The lines from the top of the material below through the line containing "sc.render.film_transparent = False" are to be printed exactly, with pictures omitted.
+++
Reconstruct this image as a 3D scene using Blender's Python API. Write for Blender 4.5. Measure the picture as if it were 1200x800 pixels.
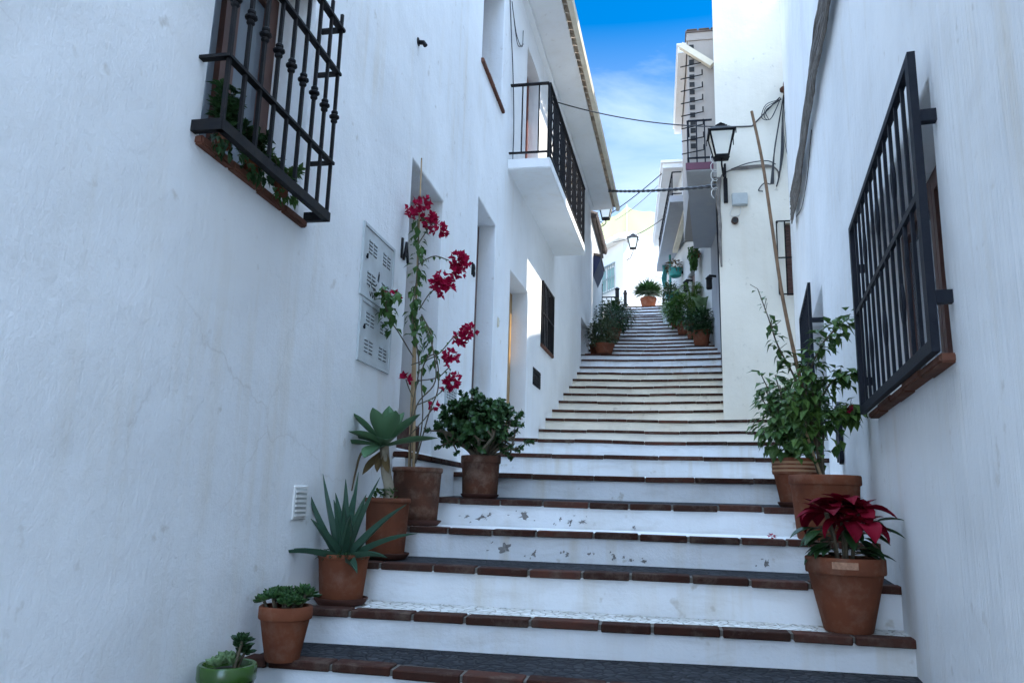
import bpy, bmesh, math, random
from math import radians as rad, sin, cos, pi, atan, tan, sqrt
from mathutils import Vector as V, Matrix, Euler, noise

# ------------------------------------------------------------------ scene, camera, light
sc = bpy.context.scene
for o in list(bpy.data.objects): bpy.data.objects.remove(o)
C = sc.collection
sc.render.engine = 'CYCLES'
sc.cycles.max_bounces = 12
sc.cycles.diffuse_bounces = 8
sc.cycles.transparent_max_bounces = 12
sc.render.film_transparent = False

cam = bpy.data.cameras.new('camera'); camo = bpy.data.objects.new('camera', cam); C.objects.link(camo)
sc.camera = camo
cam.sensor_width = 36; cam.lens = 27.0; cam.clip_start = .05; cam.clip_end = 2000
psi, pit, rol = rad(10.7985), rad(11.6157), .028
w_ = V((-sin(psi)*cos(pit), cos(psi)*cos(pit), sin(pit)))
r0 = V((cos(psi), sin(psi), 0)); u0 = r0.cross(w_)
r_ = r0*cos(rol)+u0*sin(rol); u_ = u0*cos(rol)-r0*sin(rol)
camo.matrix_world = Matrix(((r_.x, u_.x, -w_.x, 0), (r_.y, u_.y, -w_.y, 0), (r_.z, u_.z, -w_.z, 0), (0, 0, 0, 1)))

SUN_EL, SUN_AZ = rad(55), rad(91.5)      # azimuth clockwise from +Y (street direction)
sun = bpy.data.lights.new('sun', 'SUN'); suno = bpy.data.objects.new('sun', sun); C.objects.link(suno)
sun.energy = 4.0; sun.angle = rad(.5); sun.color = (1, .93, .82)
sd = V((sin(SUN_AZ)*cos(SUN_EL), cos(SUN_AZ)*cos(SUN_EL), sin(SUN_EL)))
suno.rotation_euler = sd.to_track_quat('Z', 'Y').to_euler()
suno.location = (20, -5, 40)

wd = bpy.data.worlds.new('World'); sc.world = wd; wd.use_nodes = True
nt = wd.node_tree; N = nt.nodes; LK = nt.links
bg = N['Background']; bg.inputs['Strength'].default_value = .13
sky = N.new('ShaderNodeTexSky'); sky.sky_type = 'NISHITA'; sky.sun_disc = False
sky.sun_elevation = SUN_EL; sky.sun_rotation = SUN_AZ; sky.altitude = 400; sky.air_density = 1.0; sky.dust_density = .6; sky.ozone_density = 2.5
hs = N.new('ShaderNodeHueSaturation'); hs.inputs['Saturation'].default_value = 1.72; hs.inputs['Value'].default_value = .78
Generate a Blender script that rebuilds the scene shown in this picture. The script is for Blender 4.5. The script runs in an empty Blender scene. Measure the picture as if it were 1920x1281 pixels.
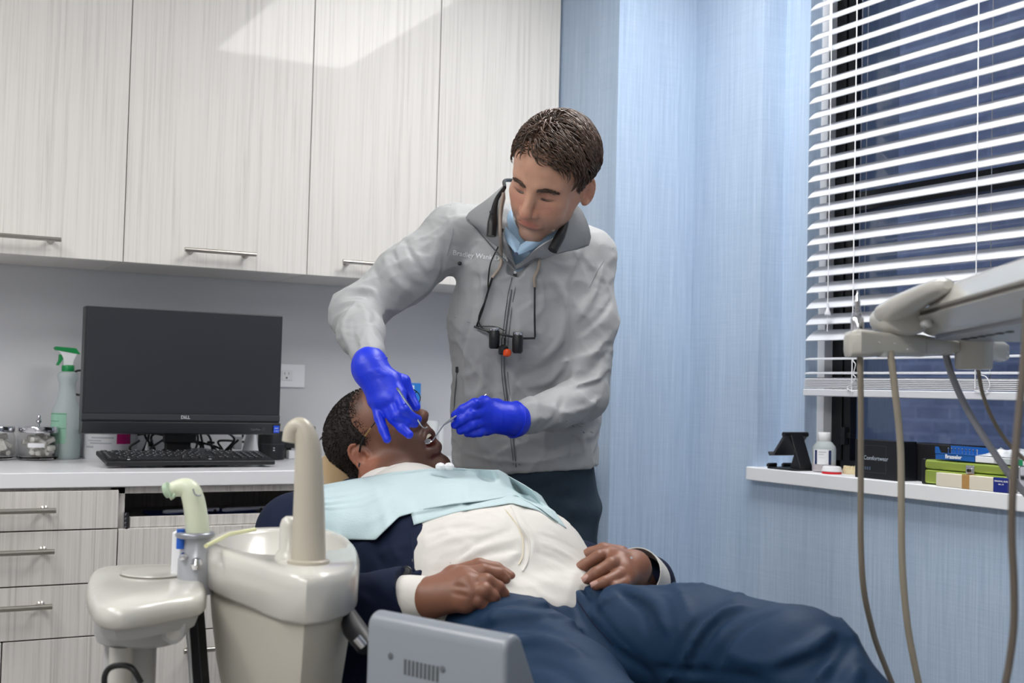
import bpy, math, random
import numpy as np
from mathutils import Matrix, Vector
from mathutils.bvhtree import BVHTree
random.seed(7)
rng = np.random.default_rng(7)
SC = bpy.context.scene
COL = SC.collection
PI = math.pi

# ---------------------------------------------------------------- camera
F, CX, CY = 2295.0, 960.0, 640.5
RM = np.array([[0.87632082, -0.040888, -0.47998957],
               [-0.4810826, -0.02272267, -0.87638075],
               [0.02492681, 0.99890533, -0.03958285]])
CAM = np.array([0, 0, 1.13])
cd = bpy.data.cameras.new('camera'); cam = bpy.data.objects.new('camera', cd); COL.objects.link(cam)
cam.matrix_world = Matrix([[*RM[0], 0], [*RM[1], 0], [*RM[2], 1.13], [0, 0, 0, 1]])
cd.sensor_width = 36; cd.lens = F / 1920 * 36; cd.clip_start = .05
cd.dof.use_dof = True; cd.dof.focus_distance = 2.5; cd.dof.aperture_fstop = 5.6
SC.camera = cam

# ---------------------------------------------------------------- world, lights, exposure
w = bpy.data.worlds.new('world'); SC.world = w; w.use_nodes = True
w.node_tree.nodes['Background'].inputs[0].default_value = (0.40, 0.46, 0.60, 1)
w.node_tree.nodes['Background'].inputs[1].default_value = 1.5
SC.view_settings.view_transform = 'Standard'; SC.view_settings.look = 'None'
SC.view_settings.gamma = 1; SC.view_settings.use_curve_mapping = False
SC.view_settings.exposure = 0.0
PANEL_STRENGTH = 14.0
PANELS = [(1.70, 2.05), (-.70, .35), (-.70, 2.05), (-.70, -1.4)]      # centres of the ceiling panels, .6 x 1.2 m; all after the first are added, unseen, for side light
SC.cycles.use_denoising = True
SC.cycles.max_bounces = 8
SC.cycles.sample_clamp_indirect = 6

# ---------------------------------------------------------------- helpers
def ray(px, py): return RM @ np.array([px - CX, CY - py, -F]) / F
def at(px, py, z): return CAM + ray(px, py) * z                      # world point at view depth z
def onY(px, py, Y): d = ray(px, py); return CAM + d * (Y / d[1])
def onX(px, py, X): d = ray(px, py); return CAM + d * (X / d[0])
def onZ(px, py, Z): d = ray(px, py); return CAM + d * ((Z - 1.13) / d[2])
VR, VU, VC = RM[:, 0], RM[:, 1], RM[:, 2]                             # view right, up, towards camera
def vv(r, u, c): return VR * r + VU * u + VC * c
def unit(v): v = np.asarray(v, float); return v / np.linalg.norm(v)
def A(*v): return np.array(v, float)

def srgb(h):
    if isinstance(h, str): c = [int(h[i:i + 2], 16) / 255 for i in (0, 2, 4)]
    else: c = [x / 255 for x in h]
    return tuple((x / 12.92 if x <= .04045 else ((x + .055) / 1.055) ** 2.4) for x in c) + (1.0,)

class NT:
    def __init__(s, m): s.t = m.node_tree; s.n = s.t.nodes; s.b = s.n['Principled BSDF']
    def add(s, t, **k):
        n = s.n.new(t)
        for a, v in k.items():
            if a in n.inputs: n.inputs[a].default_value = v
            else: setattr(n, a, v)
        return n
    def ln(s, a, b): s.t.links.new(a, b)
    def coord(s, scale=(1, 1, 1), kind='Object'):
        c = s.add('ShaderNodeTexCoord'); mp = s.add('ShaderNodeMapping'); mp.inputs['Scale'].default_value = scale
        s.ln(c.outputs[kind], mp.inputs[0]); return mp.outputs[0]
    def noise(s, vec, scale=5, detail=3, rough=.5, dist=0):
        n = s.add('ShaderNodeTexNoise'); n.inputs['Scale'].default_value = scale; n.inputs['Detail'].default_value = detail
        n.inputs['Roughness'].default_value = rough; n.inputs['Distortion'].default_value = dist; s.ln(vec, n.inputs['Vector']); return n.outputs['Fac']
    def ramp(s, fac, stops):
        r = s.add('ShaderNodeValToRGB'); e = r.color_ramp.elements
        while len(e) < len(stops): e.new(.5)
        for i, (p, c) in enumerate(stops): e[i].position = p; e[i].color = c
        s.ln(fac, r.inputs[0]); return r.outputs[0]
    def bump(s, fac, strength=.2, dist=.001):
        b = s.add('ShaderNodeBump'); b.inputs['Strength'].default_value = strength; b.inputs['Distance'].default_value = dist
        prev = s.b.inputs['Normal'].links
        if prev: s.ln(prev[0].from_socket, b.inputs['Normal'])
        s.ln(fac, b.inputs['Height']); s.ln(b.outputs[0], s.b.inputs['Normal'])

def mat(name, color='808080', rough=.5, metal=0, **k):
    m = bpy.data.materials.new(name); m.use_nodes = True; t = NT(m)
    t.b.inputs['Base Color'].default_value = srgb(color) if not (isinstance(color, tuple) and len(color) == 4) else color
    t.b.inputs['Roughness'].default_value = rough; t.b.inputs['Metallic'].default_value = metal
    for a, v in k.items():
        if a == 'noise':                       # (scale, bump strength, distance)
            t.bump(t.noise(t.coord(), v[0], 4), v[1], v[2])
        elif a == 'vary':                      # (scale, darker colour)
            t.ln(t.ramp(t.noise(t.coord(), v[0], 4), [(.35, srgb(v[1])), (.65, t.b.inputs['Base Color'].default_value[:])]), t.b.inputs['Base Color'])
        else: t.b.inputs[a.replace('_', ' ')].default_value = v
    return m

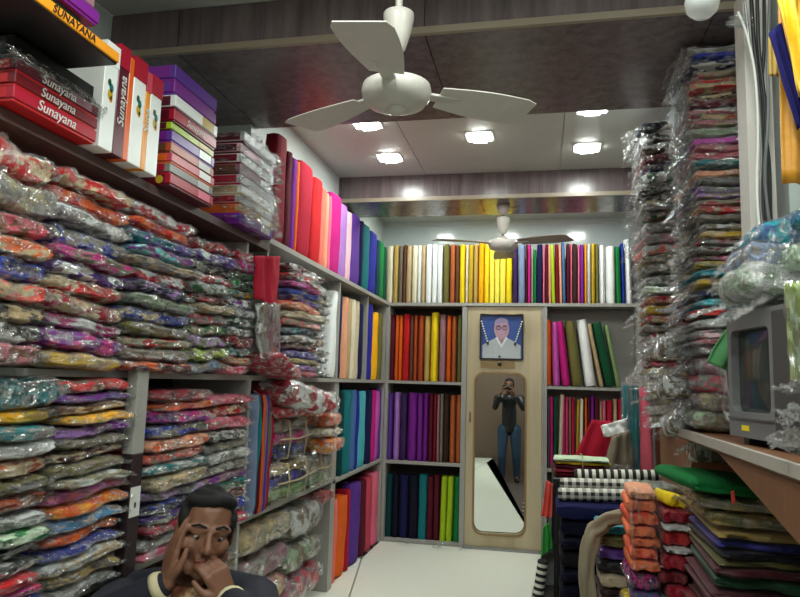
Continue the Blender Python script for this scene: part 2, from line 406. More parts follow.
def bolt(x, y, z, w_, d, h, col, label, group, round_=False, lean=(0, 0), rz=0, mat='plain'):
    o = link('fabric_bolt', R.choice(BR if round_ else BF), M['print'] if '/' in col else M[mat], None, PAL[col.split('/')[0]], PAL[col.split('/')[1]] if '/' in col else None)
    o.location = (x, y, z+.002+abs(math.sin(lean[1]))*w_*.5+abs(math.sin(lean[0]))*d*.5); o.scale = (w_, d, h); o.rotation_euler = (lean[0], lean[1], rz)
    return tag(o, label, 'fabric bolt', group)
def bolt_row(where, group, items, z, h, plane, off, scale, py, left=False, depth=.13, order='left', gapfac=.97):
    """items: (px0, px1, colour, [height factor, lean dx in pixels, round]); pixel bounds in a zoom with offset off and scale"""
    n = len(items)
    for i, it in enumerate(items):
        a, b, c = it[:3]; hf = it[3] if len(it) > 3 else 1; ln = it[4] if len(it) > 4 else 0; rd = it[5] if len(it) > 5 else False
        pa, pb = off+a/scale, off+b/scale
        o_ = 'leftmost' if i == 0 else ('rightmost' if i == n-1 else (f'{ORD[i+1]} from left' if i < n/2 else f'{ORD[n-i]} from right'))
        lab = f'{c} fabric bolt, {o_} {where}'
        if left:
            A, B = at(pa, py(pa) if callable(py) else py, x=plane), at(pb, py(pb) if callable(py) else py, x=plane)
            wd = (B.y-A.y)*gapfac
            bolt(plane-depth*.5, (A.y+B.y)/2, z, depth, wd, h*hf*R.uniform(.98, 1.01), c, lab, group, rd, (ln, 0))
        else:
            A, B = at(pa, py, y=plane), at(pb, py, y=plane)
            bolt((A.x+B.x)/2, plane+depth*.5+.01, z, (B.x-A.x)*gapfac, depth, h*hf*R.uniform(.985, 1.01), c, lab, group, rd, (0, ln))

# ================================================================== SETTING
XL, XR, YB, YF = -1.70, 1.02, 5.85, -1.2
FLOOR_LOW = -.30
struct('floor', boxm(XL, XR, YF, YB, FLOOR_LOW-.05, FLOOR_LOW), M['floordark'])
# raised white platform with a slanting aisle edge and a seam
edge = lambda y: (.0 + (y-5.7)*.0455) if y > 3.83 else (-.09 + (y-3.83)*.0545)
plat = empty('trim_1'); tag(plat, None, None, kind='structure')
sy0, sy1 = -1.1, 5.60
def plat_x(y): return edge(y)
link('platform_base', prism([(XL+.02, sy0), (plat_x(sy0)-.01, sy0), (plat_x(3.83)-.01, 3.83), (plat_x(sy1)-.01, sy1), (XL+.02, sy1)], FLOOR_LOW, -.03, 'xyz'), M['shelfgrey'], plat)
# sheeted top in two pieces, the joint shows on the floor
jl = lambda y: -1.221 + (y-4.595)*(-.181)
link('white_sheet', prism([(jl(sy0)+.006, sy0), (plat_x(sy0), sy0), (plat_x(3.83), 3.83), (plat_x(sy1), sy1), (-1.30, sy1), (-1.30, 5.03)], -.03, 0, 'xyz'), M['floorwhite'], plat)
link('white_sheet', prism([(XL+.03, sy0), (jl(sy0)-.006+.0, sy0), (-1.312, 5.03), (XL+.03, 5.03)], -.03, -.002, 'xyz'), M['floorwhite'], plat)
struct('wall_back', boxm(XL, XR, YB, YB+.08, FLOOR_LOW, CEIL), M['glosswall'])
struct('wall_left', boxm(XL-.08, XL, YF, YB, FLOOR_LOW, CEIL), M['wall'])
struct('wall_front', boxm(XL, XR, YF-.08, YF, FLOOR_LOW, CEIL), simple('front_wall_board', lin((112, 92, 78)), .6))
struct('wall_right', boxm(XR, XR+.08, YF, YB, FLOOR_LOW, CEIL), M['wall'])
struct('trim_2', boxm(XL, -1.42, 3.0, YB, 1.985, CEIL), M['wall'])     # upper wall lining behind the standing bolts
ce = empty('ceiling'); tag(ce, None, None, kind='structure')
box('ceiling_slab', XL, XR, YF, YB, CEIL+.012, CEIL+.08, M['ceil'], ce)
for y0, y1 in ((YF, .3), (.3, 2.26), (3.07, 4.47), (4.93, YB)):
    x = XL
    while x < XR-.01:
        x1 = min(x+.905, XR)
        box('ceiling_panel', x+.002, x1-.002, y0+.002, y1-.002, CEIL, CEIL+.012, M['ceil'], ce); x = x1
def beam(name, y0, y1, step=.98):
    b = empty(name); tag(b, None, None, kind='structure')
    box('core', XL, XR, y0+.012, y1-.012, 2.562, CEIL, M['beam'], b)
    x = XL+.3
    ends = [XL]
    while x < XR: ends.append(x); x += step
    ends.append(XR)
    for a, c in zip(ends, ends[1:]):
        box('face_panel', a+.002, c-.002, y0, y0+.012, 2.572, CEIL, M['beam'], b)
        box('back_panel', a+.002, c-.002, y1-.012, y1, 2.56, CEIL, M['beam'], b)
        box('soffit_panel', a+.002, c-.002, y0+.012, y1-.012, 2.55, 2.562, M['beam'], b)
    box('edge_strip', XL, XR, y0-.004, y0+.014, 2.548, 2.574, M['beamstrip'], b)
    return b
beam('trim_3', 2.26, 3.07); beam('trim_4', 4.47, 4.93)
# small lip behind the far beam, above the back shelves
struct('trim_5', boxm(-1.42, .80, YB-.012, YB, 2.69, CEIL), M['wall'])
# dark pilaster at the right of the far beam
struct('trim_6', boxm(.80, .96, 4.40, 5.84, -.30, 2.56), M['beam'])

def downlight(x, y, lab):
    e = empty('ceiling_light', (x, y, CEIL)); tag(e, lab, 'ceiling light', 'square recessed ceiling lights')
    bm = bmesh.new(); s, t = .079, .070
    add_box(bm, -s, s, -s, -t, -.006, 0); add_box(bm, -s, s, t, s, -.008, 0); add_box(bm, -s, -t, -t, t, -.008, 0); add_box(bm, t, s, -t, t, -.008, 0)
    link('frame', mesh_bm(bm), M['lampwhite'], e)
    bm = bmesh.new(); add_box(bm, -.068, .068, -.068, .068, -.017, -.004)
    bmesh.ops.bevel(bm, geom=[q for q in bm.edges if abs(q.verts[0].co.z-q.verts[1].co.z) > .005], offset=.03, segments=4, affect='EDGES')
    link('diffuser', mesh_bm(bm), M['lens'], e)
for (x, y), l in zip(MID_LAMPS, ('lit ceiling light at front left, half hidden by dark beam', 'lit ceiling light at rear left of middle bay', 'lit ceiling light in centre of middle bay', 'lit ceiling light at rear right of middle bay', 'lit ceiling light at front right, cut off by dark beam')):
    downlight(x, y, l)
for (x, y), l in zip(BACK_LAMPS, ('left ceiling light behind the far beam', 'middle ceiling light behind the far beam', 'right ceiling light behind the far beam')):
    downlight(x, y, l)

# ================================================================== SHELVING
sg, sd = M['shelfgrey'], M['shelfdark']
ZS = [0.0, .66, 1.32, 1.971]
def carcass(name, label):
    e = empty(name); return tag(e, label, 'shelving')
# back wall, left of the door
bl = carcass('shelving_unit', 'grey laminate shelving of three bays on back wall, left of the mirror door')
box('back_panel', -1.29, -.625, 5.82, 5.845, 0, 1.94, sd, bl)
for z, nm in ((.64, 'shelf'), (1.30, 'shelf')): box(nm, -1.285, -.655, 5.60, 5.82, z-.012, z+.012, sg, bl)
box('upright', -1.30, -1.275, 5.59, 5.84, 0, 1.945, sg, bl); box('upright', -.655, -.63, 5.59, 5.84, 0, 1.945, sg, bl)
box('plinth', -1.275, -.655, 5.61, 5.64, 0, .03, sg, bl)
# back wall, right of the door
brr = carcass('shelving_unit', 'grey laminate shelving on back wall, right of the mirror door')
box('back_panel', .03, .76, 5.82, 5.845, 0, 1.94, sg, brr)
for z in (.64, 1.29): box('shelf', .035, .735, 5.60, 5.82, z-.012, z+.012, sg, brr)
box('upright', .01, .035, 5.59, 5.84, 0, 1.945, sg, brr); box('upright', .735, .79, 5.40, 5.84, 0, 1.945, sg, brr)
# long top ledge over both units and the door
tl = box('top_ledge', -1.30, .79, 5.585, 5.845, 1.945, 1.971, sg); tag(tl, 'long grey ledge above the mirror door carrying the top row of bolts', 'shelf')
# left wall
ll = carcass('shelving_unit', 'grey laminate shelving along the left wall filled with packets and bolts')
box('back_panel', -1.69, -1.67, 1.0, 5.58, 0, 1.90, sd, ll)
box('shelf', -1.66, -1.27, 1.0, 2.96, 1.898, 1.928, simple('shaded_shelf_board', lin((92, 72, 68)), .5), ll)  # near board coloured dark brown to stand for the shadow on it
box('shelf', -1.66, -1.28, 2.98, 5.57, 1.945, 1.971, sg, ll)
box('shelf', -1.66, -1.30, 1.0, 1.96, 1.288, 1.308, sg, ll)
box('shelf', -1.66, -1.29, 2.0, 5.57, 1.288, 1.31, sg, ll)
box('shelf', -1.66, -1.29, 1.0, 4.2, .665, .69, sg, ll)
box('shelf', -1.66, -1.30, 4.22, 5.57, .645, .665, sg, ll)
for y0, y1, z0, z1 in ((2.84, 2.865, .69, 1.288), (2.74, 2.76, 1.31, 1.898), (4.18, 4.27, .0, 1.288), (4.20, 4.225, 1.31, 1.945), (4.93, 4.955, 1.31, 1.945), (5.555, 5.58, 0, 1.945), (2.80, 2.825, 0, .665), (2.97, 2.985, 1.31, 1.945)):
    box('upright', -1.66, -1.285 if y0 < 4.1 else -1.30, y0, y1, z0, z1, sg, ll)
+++
The reply
Reconstruct this image as a 3D scene using Blender's Python API. Write for Blender 4.5. Measure the picture as if it were 1200x800 pixels.
import bpy, bmesh, math, random
from math import radians as rad, sin, cos, pi, atan, tan, sqrt
from mathutils import Vector as V, Matrix, Euler, noise

# ------------------------------------------------------------------ scene, camera, light
sc = bpy.context.scene
for o in list(bpy.data.objects): bpy.data.objects.remove(o)
C = sc.collection
sc.render.engine = 'CYCLES'
sc.cycles.max_bounces = 12
sc.cycles.diffuse_bounces = 8
sc.cycles.transparent_max_bounces = 12
sc.render.film_transparent = False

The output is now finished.